Unsurprisingly, when asked to define what both the terms “luxury” and “premium” means to them, affluent consumers put “high quality” and “cost” at the top of both lists. But, that’s where the similarities end. Our research uncovered a distinct dividing line between emotive and rational drivers in affluent perceptions of these two terms. While affluent consumers see luxury as something that makes them feel and experience something, they tend to view premium as a more general reference to the high end of a product category – something that offers more but isn’t always elegant.  

Luxury is a feeling. To affluent consumers, the term has an aspirational quality that drives their desire to purchase. A large majority (69%) agreed luxury should be about making a consumer feel special, and the terms indulgence (31%) and exclusivity (31%) were two elements they used to define the term luxury. Striving for a sense of prestige offered beyond inherent functionality also serves as a strong motivator and a key element of a luxury experience.

Affluent consumers view the term premium as much more tangible. It is something that’s measurably better, that fulfills benefits and needs, is about attributes you can dimensionalize. However, that doesn’t necessarily make it uncommon or luxe. They cited excellent design (40%), long-lasting (39%) and excellent reputation (38%) as key associated terms. To them, the term serves an indicator that a premium cost is justified by something providing more features.

Another key element to consider in marketing within the current luxury landscape is the mixed emotions seen amongst those purchasing luxury goods. Affluent consumers absolutely enjoy the feelings of purchasing luxury goods or being able to access an exclusive experience. But this joy is often paired with a sense of guilt. And that guilt is most often expressed by female and Millennial consumers.

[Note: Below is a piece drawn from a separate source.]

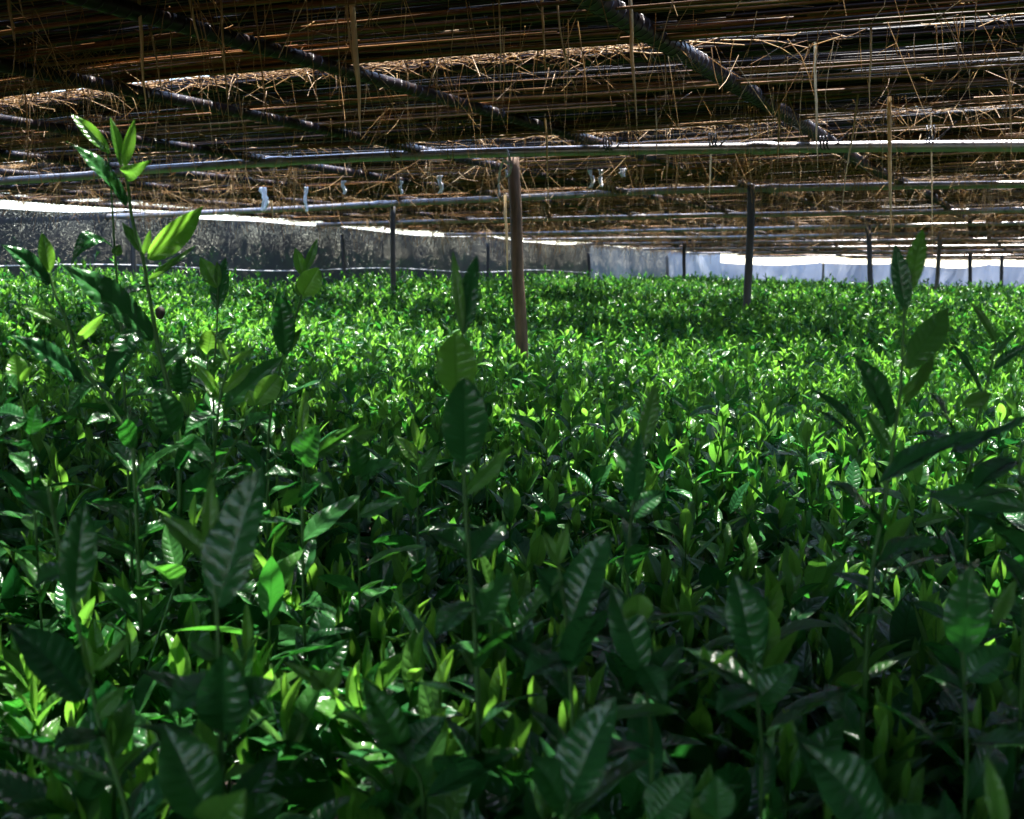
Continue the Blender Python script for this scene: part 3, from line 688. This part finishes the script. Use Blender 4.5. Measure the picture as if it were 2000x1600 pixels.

Our research revealed 60% of affluent females feel guilty when making a luxury purchase, compared to just 49% of affluent males. Looking closely at the demographic breakdown, 67% of Millennials report feeling this guilt compared to 55% of those aged 35-49 and 42% of those over the age of 50. These consumers are most caught in the yin-yang duality of luxury purchasing.

This duality and guilt associated with Luxury is a key reason that the term Luxury isn’t viewed universally positively. In fact, just 33% of affluents view the term luxury positively – compared to 51% who view the term Premium in a positive way. And a whopping 16% say they are “not at all positive” towards the term Luxury – vs. only 8% saying that for the term Premium.

This bias can be seen in open-ended answers these consumers provided describing what luxury means to them personally. Luxury was described as “opulence that is almost over the top,” with respondents citing words like abundance, extravagance and indulgence. However, affluent consumers also recognize the high levels of craftsmanship and extra attention to detail and comfort that luxury offers in comparison to mass means. It’s this dichotomy that provides a messaging opportunity for luxury marketers.

Allaying and off-setting the guilt is a key to marketing luxury. Combining the feelings and joy with ideas like empowerment, reward and deserved-ness put luxury in the best light, and can help marketers position their brand, experiences or goods positively in the minds of these consumers.